Quinze cents hommes avaient été blessés dans cette attaque, qu’on l’accusait à tort d’avoir conseillée. Elle revint, maudite des siens comme des ennemis. Elle ne s’était pas fait scrupule de donner l’assaut le jour de la Nativité de Notre-Dame (8 septembre) ; la pieuse ville de Paris en avait été fort scandalisée[8].

La cour de Charles VII l’était encore plus. Les libertins, les politiques, les dévots aveugles de la lettre, ennemis jurés de l’esprit, tous se déclarent bravement contre l’esprit, le jour où il semble faiblir. L’archevêque de Reims, chancelier de France, qui n’avait jamais été bien pour la Pucelle, obtint, contre son avis, que l’on négocierait. Il vint à Saint-Denis demander une trêve ; peut-être espérait-il en secret gagner le duc de Bourgogne, alors à Paris.

Mal voulue, mal soutenue, la Pucelle fit pendant l’hiver les sièges de Saint-Pierre-le-Moustier et de La Charité. Au premier, presque abandonnée[9], elle donna pourtant l’assaut et emporta la ville. Le siège de La Charité traîna, languit et une terreur panique dispersa les assiégeants.

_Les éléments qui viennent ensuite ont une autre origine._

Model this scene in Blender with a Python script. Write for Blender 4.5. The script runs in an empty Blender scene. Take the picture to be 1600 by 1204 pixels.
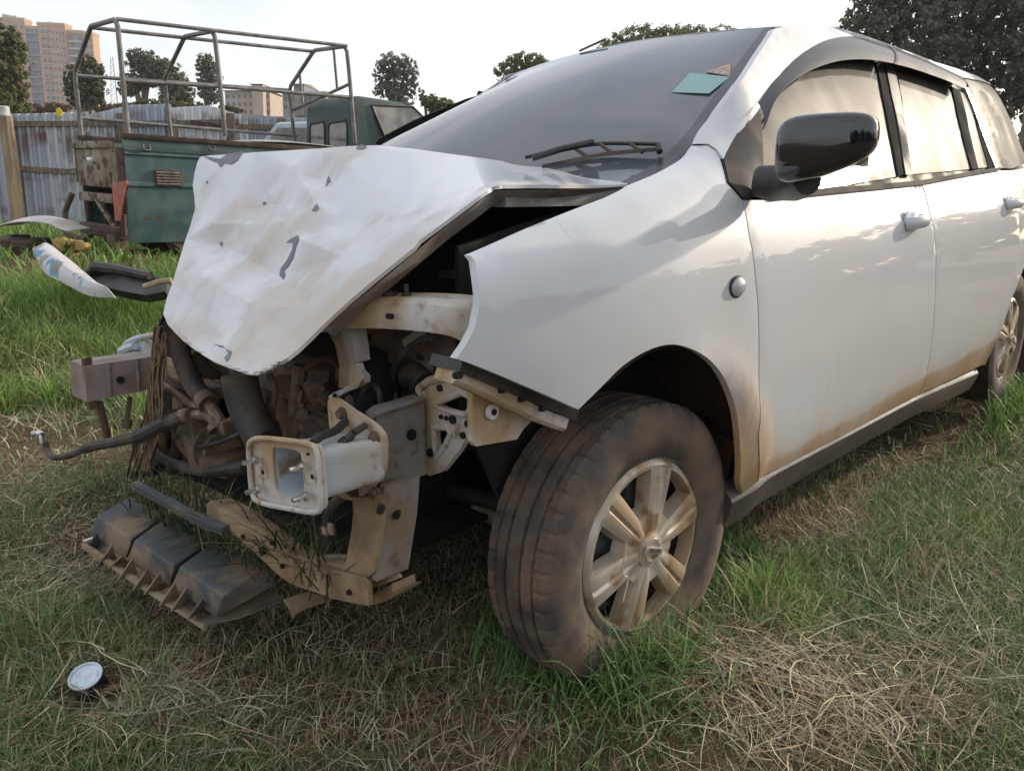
import bpy, bmesh, math, random
import numpy as np
from mathutils import Vector, Matrix, geometry
random.seed(7); rng = np.random.default_rng(7)
scn = bpy.context.scene; COL = scn.collection

# ------------------------------------------------------------------ camera (car frame pose, world = gravity frame)
CAR_C = np.array([1.185061, 1.57910629, 0.97231818])
YAW, PITCH, ROLL_CAR, ROLL_W = math.radians(-135.66443), math.radians(14.01101), math.radians(-1.24847), math.radians(2.3)
FPX = 1234.08
def basis(a, p, r):
    f = np.array([math.cos(a)*math.cos(p), math.sin(a)*math.cos(p), -math.sin(p)])
    rt = np.cross(f, [0, 0, 1]); rt /= np.linalg.norm(rt); up = np.cross(rt, f)
    return f, math.cos(r)*rt+math.sin(r)*up, math.cos(r)*up-math.sin(r)*rt
BC = basis(YAW, PITCH, ROLL_CAR); BW = basis(YAW, PITCH, ROLL_W)
R = np.array(BW).T @ np.array(BC)              # car frame -> world
W_C = R @ CAR_C
cam = bpy.data.cameras.new('camera'); camo = bpy.data.objects.new('camera', cam); COL.objects.link(camo)
cam.sensor_width = 36; cam.lens = FPX/1600*36; cam.clip_start = .05; cam.clip_end = 3000
M = Matrix.Identity(4)
for i in range(3):
    M[i][0], M[i][1], M[i][2], M[i][3] = BW[1][i], BW[2][i], -BW[0][i], W_C[i]
camo.matrix_world = M; scn.camera = camo

# ------------------------------------------------------------------ world and sun
SUN_EL, SUN_AZ = math.radians(19.5), math.radians(167)     # azimuth: angle of the sun direction from +x, counter-clockwise
sun_dir = Vector((math.cos(SUN_AZ)*math.cos(SUN_EL), math.sin(SUN_AZ)*math.cos(SUN_EL), math.sin(SUN_EL)))
wd = bpy.data.worlds.new('World'); scn.world = wd; wd.use_nodes = True
nt = wd.node_tree; nt.nodes.clear(); N = nt.nodes.new; L = nt.links.new
out = N('ShaderNodeOutputWorld'); bg = N('ShaderNodeBackground'); bg.inputs[1].default_value = .15
sky = N('ShaderNodeTexSky'); sky.sky_type = 'NISHITA'; sky.sun_disc = False
sky.sun_elevation = SUN_EL; sky.sun_rotation = math.pi/2-SUN_AZ; sky.dust_density = 2.2; sky.air_density = 1.0; sky.ozone_density = 1.0
tc = N('ShaderNodeTexCoord'); mp = N('ShaderNodeMapping'); mp.inputs['Scale'].default_value = (1.0, 1.0, 3.2)
no = N('ShaderNodeTexNoise'); no.inputs['Scale'].default_value = 2.6; no.inputs['Detail'].default_value = 7; no.inputs['Roughness'].default_value = .58
rp = N('ShaderNodeMapRange'); rp.inputs[1].default_value = .40; rp.inputs[2].default_value = .72; rp.inputs[3].default_value = .50; rp.inputs[4].default_value = .92
mx = N('ShaderNodeMix'); mx.data_type = 'RGBA'; mx.inputs[7].default_value = (5.5, 5.55, 5.65, 1)
L(tc.outputs['Generated'], mp.inputs[0]); L(mp.outputs[0], no.inputs[0]); L(no.outputs[0], rp.inputs[0]); L(rp.outputs[0], mx.inputs[0])
L(sky.outputs[0], mx.inputs[6]); L(mx.outputs[2], bg.inputs[0]); L(bg.outputs[0], out.inputs[0])
sl = bpy.data.lights.new('sun', 'SUN'); sl.energy = 2.7; sl.angle = math.radians(1.5); sl.color = (1, .87, .70)
so = bpy.data.objects.new('sun', sl); COL.objects.link(so); so.rotation_euler = sun_dir.to_track_quat('Z', 'Y').to_euler(); so.location = (0, 0, 30)
scn.view_settings.view_transform = 'Standard'; scn.view_settings.look = 'None'; scn.view_settings.gamma = 1
scn.view_settings.exposure = 0.58
scn.cycles.use_denoising = True; scn.cycles.max_bounces = 6; scn.cycles.transparent_max_bounces = 6

# ------------------------------------------------------------------ maths helpers
def ray_c(px, py): return BC[0]+BC[1]*(px-800)/FPX-BC[2]*(py-602)/FPX
def ray_w(px, py): return BW[0]+BW[1]*(px-800)/FPX-BW[2]*(py-602)/FPX
def CU(px, py, **k):                       # pixel ray met with a plane x=, y=, z= or depth d=, car frame
    d = ray_c(px, py)
    for a, v in k.items():
        t = v if a == 'd' else (v-CAR_C['xyz'.index(a)])/d['xyz'.index(a)]
    return CAR_C+t*d
def WU(px, py, d): return W_C+d*ray_w(px, py)
def WP(px, py, p0, n):                     # world, ray met with a plane
    r = ray_w(px, py); return W_C+r*(np.dot(p0-W_C, n)/np.dot(r, n))
def proj_w(P):
    d = P-W_C; z = d@BW[0]; return 800+FPX*(d@BW[1])/z, 602-FPX*(d@BW[2])/z, z
def sstep(a, b, x):
    t = np.clip((x-a)/(b-a), 0, 1); return t*t*(3-2*t)
def cr(pts, n=6, closed=False):            # catmull-rom
    P = [np.array(p, float) for p in pts]; m = len(P); o = []
    for i in range(m if closed else m-1):
        p0 = P[(i-1) % m] if closed or i > 0 else 2*P[0]-P[1]
        p1 = P[i]; p2 = P[(i+1) % m]
        p3 = P[(i+2) % m] if closed or i < m-2 else 2*P[-1]-P[-2]
        for j in range(n):
            t = j/n
            o.append(.5*((2*p1)+(p2-p0)*t+(2*p0-5*p1+4*p2-p3)*t*t+(3*p1-p0-3*p2+p3)*t**3))
    if not closed: o.append(P[-1])
    return o
def inside(x, y, poly):
    c = np.zeros(np.shape(x), bool); n = len(poly)
    for i in range(n):
        x1, y1 = poly[i]; x2, y2 = poly[i-1]
        if y1 == y2: continue
        k = ((y1 > y) != (y2 > y)) & (x < (x2-x1)*(y-y1)/(y2-y1)+x1); c ^= k
    return c
def densify(poly, step):
    o = []
    for i in range(len(poly)):
        a = np.array(poly[i], float); b = np.array(poly[(i+1) % len(poly)], float); n = max(1, int(math.ceil(np.linalg.norm(b-a)/step)))
        for j in range(n): o.append(a+(b-a)*j/n)
    return o
def inset(poly, d):
    P = [np.array(p, float) for p in poly]; A = sum(P[i-1][0]*P[i][1]-P[i][0]*P[i-1][1] for i in range(len(P))); s = 1 if A > 0 else -1; o = []
    for i in range(len(P)):
        e1 = P[i]-P[i-1]; e2 = P[(i+1) % len(P)]-P[i]
        n = np.array([-(e1[1]/(np.linalg.norm(e1)+1e-9)+e2[1]/(np.linalg.norm(e2)+1e-9)), e1[0]/(np.linalg.norm(e1)+1e-9)+e2[0]/(np.linalg.norm(e2)+1e-9)])
        n /= max(np.linalg.norm(n), .7); o.append(P[i]+s*n*d)
    return o
def cdt(poly, holes=(), step=.03, grid=True):
    V = []; E = []
    for lp in [poly]+list(holes):
        b = len(V); m = len(lp); V += [(p[0], p[1]) for p in lp]; E += [(b+i, b+(i+1) % m) for i in range(m)]
    nb = len(V)
    if grid:
        a = np.array(poly); x0, y0 = a.min(0); x1, y1 = a.max(0)
        gx, gy = np.meshgrid(np.arange(x0+step/2, x1, step), np.arange(y0+step/2, y1, step)); gx = gx+((np.arange(gx.shape[0]) % 2)*step/2)[:, None]
        gx = gx.ravel(); gy = gy.ravel(); k = inside(gx, gy, poly)
        for h in holes: k &= ~inside(gx, gy, h)
        gx, gy = gx[k], gy[k]; bd = np.array(V)
        if len(gx):
            dm = np.min((gx[:, None]-bd[None, :, 0])**2+(gy[:, None]-bd[None, :, 1])**2, 1); k = dm > (.45*step)**2
            V += list(zip(gx[k].tolist(), gy[k].tolist()))
    r = geometry.delaunay_2d_cdt([Vector((float(v[0]), float(v[1]))) for v in V], E, [], 0, 1e-7)
    vs = np.array([(v.x, v.y) for v in r[0]]); F = [tuple(f) for f in r[2]]
    c = np.array([vs[list(f)].mean(0) for f in F]); k = inside(c[:, 0], c[:, 1], poly)
    for h in holes: k &= ~inside(c[:, 0], c[:, 1], h)
    return vs, [f for f, q in zip(F, k) if q]
def bnd(F):
    d = {}
    for f in F:
        for i in range(len(f)):
            a, b = f[i], f[(i+1) % len(f)]
            if (b, a) in d: del d[(b, a)]
            else: d[(a, b)] = 1
    return list(d)

# ------------------------------------------------------------------ mesh helpers: (verts, faces)
def J(*parts):
    V = []; F = []
    for v, f in parts:
        b = len(V); V += [tuple(map(float, q)) for q in v]; F += [tuple(i+b for i in q) for q in f]
    return V, F
def box(c, s, rot=None, bev=0):
    bm = bmesh.new(); bmesh.ops.create_cube(bm, size=1)
    for v in bm.verts: v.co = Vector((v.co.x*s[0], v.co.y*s[1], v.co.z*s[2]))
    if bev: bmesh.ops.bevel(bm, geom=bm.edges[:], offset=bev, segments=2, profile=.5, affect='EDGES')
    m = Matrix.Identity(3) if rot is None else (rot if isinstance(rot, Matrix) else Matrix(rot))
    V = [tuple(m @ v.co+Vector(c)) for v in bm.verts]; bm.verts.index_update(); F = [tuple(v.index for v in f.verts) for f in bm.faces]; bm.free(); return V, F
def tube(path, r, n=10, cap=True):
    P = [Vector(p) for p in path]; m = len(P); rs = r if hasattr(r, '__len__') else [r]*m; V = []; F = []; u = None
    for i in range(m):
        t = (P[min(i+1, m-1)]-P[max(i-1, 0)]).normalized()
        if u is None: u = t.orthogonal().normalized()
        else: u = (u-t*u.dot(t)).normalized()
        w = t.cross(u)
        for k in range(n):
            a = 2*math.pi*k/n; V.append(tuple(P[i]+(u*math.cos(a)+w*math.sin(a))*rs[i]))
    for i in range(m-1):
        for k in range(n): F.append((i*n+k, i*n+(k+1) % n, (i+1)*n+(k+1) % n, (i+1)*n+k))
    if cap: F += [tuple(range(n-1, -1, -1)), tuple(range((m-1)*n, m*n))]
    return V, F
def cyl(a, b, r, n=14): return tube([a, b], r, n)
def sweep(path, prof, upv=(0, 0, 1), closed=True, cap=True):   # prof: list of (side, up)
    P = [Vector(p) for p in path]; m = len(P); V = []; F = []; n = len(prof); upv = Vector(upv)
    for i in range(m):
        t = (P[min(i+1, m-1)]-P[max(i-1, 0)]).normalized(); s = t.cross(upv).normalized(); w = s.cross(t)
        for a, b in prof: V.append(tuple(P[i]+s*a+w*b))
    for i in range(m-1):
        for k in range(n if closed else n-1): F.append((i*n+k, i*n+(k+1) % n, (i+1)*n+(k+1) % n, (i+1)*n+k))
    if cap and closed: F += [tuple(range(n-1, -1, -1)), tuple(range((m-1)*n, m*n))]
    return V, F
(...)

Cependant les Anglais avaient décidé le duc de Bourgogne à les aider sérieusement. Plus il les voyait faibles, plus il avait l’espoir de garder les places qu’il pourrait prendre en Picardie. Les Anglais, qui venaient de perdre Louviers, se mettaient à sa discrétion. Ce prince, le plus riche de la chrétienté, n’hésitait plus à mettre de l’argent et des hommes dans une guerre dont il espérait avoir le profit. Pour quelque argent il gagna le gouverneur de Soissons. Puis il assiégea Compiègne dont le gouverneur était aussi un homme fort suspect. Mais les habitants étaient trop compromis dans la cause de Charles VII pour laisser livrer leur ville. La Pucelle vint s’y jeter. Le jour même, elle fit une sortie et faillit surprendre les assiégeants. Mais ils furent remis en un moment et poussèrent vivement les assiégés jusqu’au boulevard, jusqu’au pont. La Pucelle, restée en arrière pour couvrir la retraite, ne put rentrer à temps, soit que la foule obstruât le pont, soit qu’on eût déjà fermé la barrière. Son costume la désignait ; elle fut bientôt entourée,

À compléter
  1. App. 35.
  2. Dès le 15 juin, on presse des vaisseaux pour son passage ; les conditions auxquelles il veut bien aider le roi, son neveu, ne sont réglées que le 18 ; le traité est du 1er juillet, et le 16, le régent et le conseil de France en sont encore à prier Winchester de venir et d’amener le roi au plus vite. Voy. tous ces actes dans Rymer.
  3. On lui donna en outre vingt mille livres, pour payement de gens d’armes. (Archives, Trésor des chartes, J, 249 ; quittance du 8 juillet 1429.)
  4. Turner.
  5. App. 36.
  6. Rymer.
  7. Le défi de Bedford « à Charles-de-Valois » est écrit dans la langue dévote et dans les formes hypocrites qui caractérisent généralement les actes de la maison de Lancastre : « Ayez pitié et compassion du povre peuple chrestien… Prenez au pays de Brie aucune place aux champs… Et lors, si vous voulez aucune chose offrir, regardant au bien de la paix, nous laisserons et ferons tout ce que bon prince catholique peut et doit faire. » (Monstrelet.)
  8. Ici la violence du Bourgeois est amusante : « Estoient pleins de si grant maleur et de si malle créance, que, pour le dit d’une créature qui estoit en forme de femme avec eulx, qu’on nommoit la Pucelle (que c’estoit ? Dieu le scet), le jour de la Nativité Notre-Dame firent conjuration… de celui jour assaillir Paris… » (Journal.)
  9. Lorsqu’on eut sonné la retraite, Daulon aperçut la Pucelle à l’écart avec les siens : « Et lui demanda qu’elle faisoit là ainsi seule, pour quoy elle ne se retyroit pas comme les autres ; laquelle après ce qu’elle eust osté sa salade de dessus sa tête, lui respondit qu’elle n’estoit point seule, et que encore avoit-elle en sa compaignie cinquante mille de ses gens, et que d’illec ne se partiroit, jusque ad ce qu’elle eût prinse ladite ville. Il dict il qui parle que à celle heure, quelque chose qu’elle dict, n’avoit pas avec elle plus de quatre ou cinq hommes. » (Déposition de Daulon.)